**What to do**
Extract the listing below in full, unchanged.

**Data shown**
## START
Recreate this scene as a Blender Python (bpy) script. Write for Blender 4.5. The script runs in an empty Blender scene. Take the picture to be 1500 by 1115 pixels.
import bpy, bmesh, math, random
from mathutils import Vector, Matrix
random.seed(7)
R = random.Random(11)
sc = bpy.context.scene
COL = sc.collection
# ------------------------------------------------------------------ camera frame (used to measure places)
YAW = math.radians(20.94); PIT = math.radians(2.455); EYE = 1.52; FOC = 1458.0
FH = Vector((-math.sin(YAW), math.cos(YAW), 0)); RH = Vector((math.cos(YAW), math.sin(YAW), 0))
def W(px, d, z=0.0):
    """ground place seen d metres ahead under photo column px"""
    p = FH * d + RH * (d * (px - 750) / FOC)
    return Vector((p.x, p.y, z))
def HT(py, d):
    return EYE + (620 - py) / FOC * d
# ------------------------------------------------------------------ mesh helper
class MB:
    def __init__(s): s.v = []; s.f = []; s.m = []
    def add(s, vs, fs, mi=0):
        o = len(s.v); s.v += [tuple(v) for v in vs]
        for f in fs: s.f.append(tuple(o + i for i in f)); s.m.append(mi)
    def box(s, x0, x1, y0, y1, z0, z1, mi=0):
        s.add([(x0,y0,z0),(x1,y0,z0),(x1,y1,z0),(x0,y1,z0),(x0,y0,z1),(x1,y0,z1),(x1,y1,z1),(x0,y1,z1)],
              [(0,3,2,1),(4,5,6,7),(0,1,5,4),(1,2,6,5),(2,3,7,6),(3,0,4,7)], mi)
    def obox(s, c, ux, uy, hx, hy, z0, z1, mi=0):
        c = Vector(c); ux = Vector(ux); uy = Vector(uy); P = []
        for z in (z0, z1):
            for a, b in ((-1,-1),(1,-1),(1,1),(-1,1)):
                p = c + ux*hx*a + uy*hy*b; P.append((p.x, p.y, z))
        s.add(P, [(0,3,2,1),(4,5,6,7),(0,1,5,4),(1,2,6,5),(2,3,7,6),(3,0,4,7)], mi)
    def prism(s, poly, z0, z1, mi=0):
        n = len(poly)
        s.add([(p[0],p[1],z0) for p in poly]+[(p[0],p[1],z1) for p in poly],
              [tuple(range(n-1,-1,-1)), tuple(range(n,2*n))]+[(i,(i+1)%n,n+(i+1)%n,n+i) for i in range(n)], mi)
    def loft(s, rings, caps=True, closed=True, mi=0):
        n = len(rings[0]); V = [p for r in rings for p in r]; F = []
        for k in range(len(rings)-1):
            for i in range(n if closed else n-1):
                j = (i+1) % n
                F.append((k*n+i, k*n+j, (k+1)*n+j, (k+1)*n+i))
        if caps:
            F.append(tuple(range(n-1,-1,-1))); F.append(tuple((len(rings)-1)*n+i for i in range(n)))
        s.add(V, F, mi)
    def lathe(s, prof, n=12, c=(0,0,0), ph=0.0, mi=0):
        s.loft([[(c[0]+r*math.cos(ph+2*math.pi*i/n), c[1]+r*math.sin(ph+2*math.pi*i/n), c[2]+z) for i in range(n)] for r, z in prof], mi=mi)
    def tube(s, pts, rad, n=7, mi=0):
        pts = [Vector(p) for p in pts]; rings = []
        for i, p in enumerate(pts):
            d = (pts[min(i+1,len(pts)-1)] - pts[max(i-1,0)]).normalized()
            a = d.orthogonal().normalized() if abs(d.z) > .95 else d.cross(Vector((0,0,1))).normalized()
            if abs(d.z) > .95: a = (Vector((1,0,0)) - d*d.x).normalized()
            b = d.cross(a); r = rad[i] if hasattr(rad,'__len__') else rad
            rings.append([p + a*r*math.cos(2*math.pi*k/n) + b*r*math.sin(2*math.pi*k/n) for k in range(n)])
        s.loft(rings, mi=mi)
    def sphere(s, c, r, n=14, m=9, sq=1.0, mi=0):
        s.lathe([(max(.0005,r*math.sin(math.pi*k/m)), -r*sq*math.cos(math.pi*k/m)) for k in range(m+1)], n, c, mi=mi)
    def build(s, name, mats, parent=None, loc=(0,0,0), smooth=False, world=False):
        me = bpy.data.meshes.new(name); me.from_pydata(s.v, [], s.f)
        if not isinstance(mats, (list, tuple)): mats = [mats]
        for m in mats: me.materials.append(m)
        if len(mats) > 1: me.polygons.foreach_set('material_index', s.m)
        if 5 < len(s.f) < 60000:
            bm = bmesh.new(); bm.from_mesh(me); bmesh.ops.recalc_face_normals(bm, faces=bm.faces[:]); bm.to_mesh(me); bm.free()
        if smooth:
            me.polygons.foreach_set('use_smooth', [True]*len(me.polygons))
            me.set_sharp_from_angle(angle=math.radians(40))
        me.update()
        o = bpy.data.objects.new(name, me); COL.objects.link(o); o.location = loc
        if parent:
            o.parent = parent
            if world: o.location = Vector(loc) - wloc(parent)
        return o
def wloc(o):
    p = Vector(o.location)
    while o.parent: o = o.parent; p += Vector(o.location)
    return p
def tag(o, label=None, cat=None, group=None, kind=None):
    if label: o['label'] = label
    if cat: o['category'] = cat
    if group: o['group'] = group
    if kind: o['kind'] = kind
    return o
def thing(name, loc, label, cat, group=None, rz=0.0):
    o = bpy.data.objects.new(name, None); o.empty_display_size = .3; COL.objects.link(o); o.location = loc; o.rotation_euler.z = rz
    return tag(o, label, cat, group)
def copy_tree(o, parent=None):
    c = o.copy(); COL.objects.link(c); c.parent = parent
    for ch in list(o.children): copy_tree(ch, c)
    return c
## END
**The solution**
Recreate this scene as a Blender Python (bpy) script. Write for Blender 4.5. The script runs in an empty Blender scene. Take the picture to be 1500 by 1115 pixels.
import bpy, bmesh, math, random
from mathutils import Vector, Matrix
random.seed(7)
R = random.Random(11)
sc = bpy.context.scene
COL = sc.collection
# ------------------------------------------------------------------ camera frame (used to measure places)
YAW = math.radians(20.94); PIT = math.radians(2.455); EYE = 1.52; FOC = 1458.0
FH = Vector((-math.sin(YAW), math.cos(YAW), 0)); RH = Vector((math.cos(YAW), math.sin(YAW), 0))
def W(px, d, z=0.0):
    """ground place seen d metres ahead under photo column px"""
    p = FH * d + RH * (d * (px - 750) / FOC)
    return Vector((p.x, p.y, z))
def HT(py, d):
    return EYE + (620 - py) / FOC * d
# ------------------------------------------------------------------ mesh helper
class MB:
    def __init__(s): s.v = []; s.f = []; s.m = []
    def add(s, vs, fs, mi=0):
        o = len(s.v); s.v += [tuple(v) for v in vs]
        for f in fs: s.f.append(tuple(o + i for i in f)); s.m.append(mi)
    def box(s, x0, x1, y0, y1, z0, z1, mi=0):
        s.add([(x0,y0,z0),(x1,y0,z0),(x1,y1,z0),(x0,y1,z0),(x0,y0,z1),(x1,y0,z1),(x1,y1,z1),(x0,y1,z1)],
              [(0,3,2,1),(4,5,6,7),(0,1,5,4),(1,2,6,5),(2,3,7,6),(3,0,4,7)], mi)
    def obox(s, c, ux, uy, hx, hy, z0, z1, mi=0):
        c = Vector(c); ux = Vector(ux); uy = Vector(uy); P = []
        for z in (z0, z1):
            for a, b in ((-1,-1),(1,-1),(1,1),(-1,1)):
                p = c + ux*hx*a + uy*hy*b; P.append((p.x, p.y, z))
        s.add(P, [(0,3,2,1),(4,5,6,7),(0,1,5,4),(1,2,6,5),(2,3,7,6),(3,0,4,7)], mi)
    def prism(s, poly, z0, z1, mi=0):
        n = len(poly)
        s.add([(p[0],p[1],z0) for p in poly]+[(p[0],p[1],z1) for p in poly],
              [tuple(range(n-1,-1,-1)), tuple(range(n,2*n))]+[(i,(i+1)%n,n+(i+1)%n,n+i) for i in range(n)], mi)
    def loft(s, rings, caps=True, closed=True, mi=0):
        n = len(rings[0]); V = [p for r in rings for p in r]; F = []
        for k in range(len(rings)-1):
            for i in range(n if closed else n-1):
                j = (i+1) % n
                F.append((k*n+i, k*n+j, (k+1)*n+j, (k+1)*n+i))
        if caps:
            F.append(tuple(range(n-1,-1,-1))); F.append(tuple((len(rings)-1)*n+i for i in range(n)))
        s.add(V, F, mi)
    def lathe(s, prof, n=12, c=(0,0,0), ph=0.0, mi=0):
        s.loft([[(c[0]+r*math.cos(ph+2*math.pi*i/n), c[1]+r*math.sin(ph+2*math.pi*i/n), c[2]+z) for i in range(n)] for r, z in prof], mi=mi)
    def tube(s, pts, rad, n=7, mi=0):
        pts = [Vector(p) for p in pts]; rings = []
        for i, p in enumerate(pts):
            d = (pts[min(i+1,len(pts)-1)] - pts[max(i-1,0)]).normalized()
            a = d.orthogonal().normalized() if abs(d.z) > .95 else d.cross(Vector((0,0,1))).normalized()
            if abs(d.z) > .95: a = (Vector((1,0,0)) - d*d.x).normalized()
            b = d.cross(a); r = rad[i] if hasattr(rad,'__len__') else rad
            rings.append([p + a*r*math.cos(2*math.pi*k/n) + b*r*math.sin(2*math.pi*k/n) for k in range(n)])
        s.loft(rings, mi=mi)
    def sphere(s, c, r, n=14, m=9, sq=1.0, mi=0):
        s.lathe([(max(.0005,r*math.sin(math.pi*k/m)), -r*sq*math.cos(math.pi*k/m)) for k in range(m+1)], n, c, mi=mi)
    def build(s, name, mats, parent=None, loc=(0,0,0), smooth=False, world=False):
        me = bpy.data.meshes.new(name); me.from_pydata(s.v, [], s.f)
        if not isinstance(mats, (list, tuple)): mats = [mats]
        for m in mats: me.materials.append(m)
        if len(mats) > 1: me.polygons.foreach_set('material_index', s.m)
        if 5 < len(s.f) < 60000:
            bm = bmesh.new(); bm.from_mesh(me); bmesh.ops.recalc_face_normals(bm, faces=bm.faces[:]); bm.to_mesh(me); bm.free()
        if smooth:
            me.polygons.foreach_set('use_smooth', [True]*len(me.polygons))
            me.set_sharp_from_angle(angle=math.radians(40))
        me.update()
        o = bpy.data.objects.new(name, me); COL.objects.link(o); o.location = loc
        if parent:
            o.parent = parent
            if world: o.location = Vector(loc) - wloc(parent)
        return o
def wloc(o):
    p = Vector(o.location)
    while o.parent: o = o.parent; p += Vector(o.location)
    return p
def tag(o, label=None, cat=None, group=None, kind=None):
    if label: o['label'] = label
    if cat: o['category'] = cat
    if group: o['group'] = group
    if kind: o['kind'] = kind
    return o
def thing(name, loc, label, cat, group=None, rz=0.0):
    o = bpy.data.objects.new(name, None); o.empty_display_size = .3; COL.objects.link(o); o.location = loc; o.rotation_euler.z = rz
    return tag(o, label, cat, group)
def copy_tree(o, parent=None):
    c = o.copy(); COL.objects.link(c); c.parent = parent
    for ch in list(o.children): copy_tree(ch, c)
    return c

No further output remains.